A couple other options are a Holley Sniper EFI kit (what I'm saving my pennies for)...
Or, cheap chinese junk (search "fj 40 carburetor" on Amazon i.e. Amazon product ASIN B07JY9V3ZN).

I've got one of those cheap carburetors. It actually works. It doesn't work well, but I can drive it. Only thing that didn't just plug and play was the fuel line, and that wasn't too challenging. (oh, and the choke, which still isn't connected. It starts slow cold, give it 3-4 minutes and it's good to go). (or the air cleaner, but I got mine with a way wacked up custom setup that had to go anyways).

My original carb was always having a different problem. I would try this and that and get it running good for a couple days, and after a week would have some different issue. When it was working well, it did work better than the $125 masterpiece I swapped it for, but I got tired of it constantly wanting attention to work that well. (And, I'm not an expert, haven't really worked on something like this since high school shop class 20 years ago).

If you do decided to try this, it's been recommended to take it apart and make sure there isn't debris from manufacturing left inside (ya, that kinda quality). And doing so will help you understand how a carb works, and make you more confident maybe you can rebuild your original (I just still haven't bought the kit yet, but am still thinking about that Holley EFI instead).

I also bought the matching distributor... (big cap electronic HEI dizzy, comes with a coil).

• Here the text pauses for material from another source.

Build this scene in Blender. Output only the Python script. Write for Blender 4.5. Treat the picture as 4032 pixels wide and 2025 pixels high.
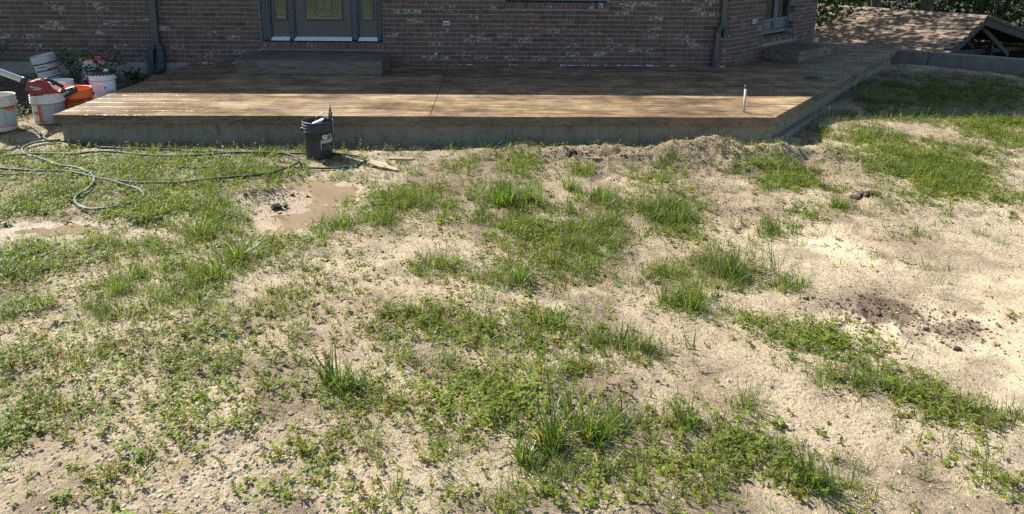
import bpy, bmesh, math, random
import numpy as np
from mathutils import Vector, Matrix

# ------------------------------------------------------------------ scene, camera, sky, sun
scene = bpy.context.scene
for o in list(bpy.data.objects):
    bpy.data.objects.remove(o, do_unlink=True)
COL = scene.collection
CAM_Z = 1.62916
cam_d = bpy.data.cameras.new('camera')
cam = bpy.data.objects.new('camera', cam_d)
COL.objects.link(cam)
RT = Vector((0.99945123, -0.03112431, 0.01133638))
UP = Vector((-0.00396218, 0.2274481, 0.97378214))
FW = Vector((0.03288674, 0.97329268, -0.22719997))
cam.matrix_world = Matrix(((RT.x, UP.x, -FW.x, 0), (RT.y, UP.y, -FW.y, 0), (RT.z, UP.z, -FW.z, CAM_Z), (0, 0, 0, 1)))
cam_d.sensor_width = 36
cam_d.sensor_fit = 'HORIZONTAL'
cam_d.lens = 2817.52 / 4032 * 36
cam_d.shift_y = -(1012.5 - 471.6) / 4032        # the photograph is the lower part of a taller frame
cam_d.clip_start = 0.05
cam_d.clip_end = 1500
scene.camera = cam

SUN_EL = math.radians(43)
SH = Vector((0.785, -0.62, 0)).normalized()     # where shadows fall on flat ground
world = bpy.data.worlds.new('World')
scene.world = world
world.use_nodes = True
wn = world.node_tree
wn.nodes.clear()
sky = wn.nodes.new('ShaderNodeTexSky')
sky.sky_type = 'NISHITA'
sky.sun_disc = False
sky.sun_elevation = SUN_EL
sky.sun_rotation = math.atan2(-SH.x, -SH.y)
sky.air_density = 1.0
sky.dust_density = 1.0
bg = wn.nodes.new('ShaderNodeBackground')
bg.inputs['Strength'].default_value = 0.08
wo = wn.nodes.new('ShaderNodeOutputWorld')
wn.links.new(sky.outputs[0], bg.inputs[0])
wn.links.new(bg.outputs[0], wo.inputs[0])
sun_d = bpy.data.lights.new('sun', 'SUN')
sun_d.energy = 5.0
sun_d.angle = math.radians(0.5)
sun_d.color = (1.0, 0.95, 0.87)
sun = bpy.data.objects.new('sun', sun_d)
COL.objects.link(sun)
sun.location = (-20, 30, 30)
sun.rotation_euler = Vector((SH.x * math.cos(SUN_EL), SH.y * math.cos(SUN_EL), -math.sin(SUN_EL))).to_track_quat('-Z', 'Y').to_euler()
scene.view_settings.view_transform = 'Standard'
scene.view_settings.look = 'None'
scene.view_settings.gamma = 1
scene.view_settings.use_curve_mapping = False
scene.view_settings.exposure = 1.42
scene.render.engine = 'CYCLES'
scene.cycles.use_denoising = False
scene.render.filter_size = 1.1
scene.cycles.max_bounces = 8
scene.cycles.sample_clamp_indirect = 2.0
scene.cycles.caustics_reflective = False
scene.cycles.caustics_refractive = False
scene.cycles.transparent_max_bounces = 8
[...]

It's not quality stuff, it doesn't work well, but it does work (properly installed, which was easier than trying to install OEM with all the PO mods I've had to sort with).
 
Last edited:
Years ago I put a Weber 38 DGAS carb on my1974. Took awhile to get it to run properly, it wasn’t “plug-n-play”. Got 8mpg. Finally bought a used OEM carb and had it rebuilt by someone on this board. I get 14mpg now. Go thru some posts by Weber Sarge, he really knows those carbs. They are just not properly sized for the F series motor.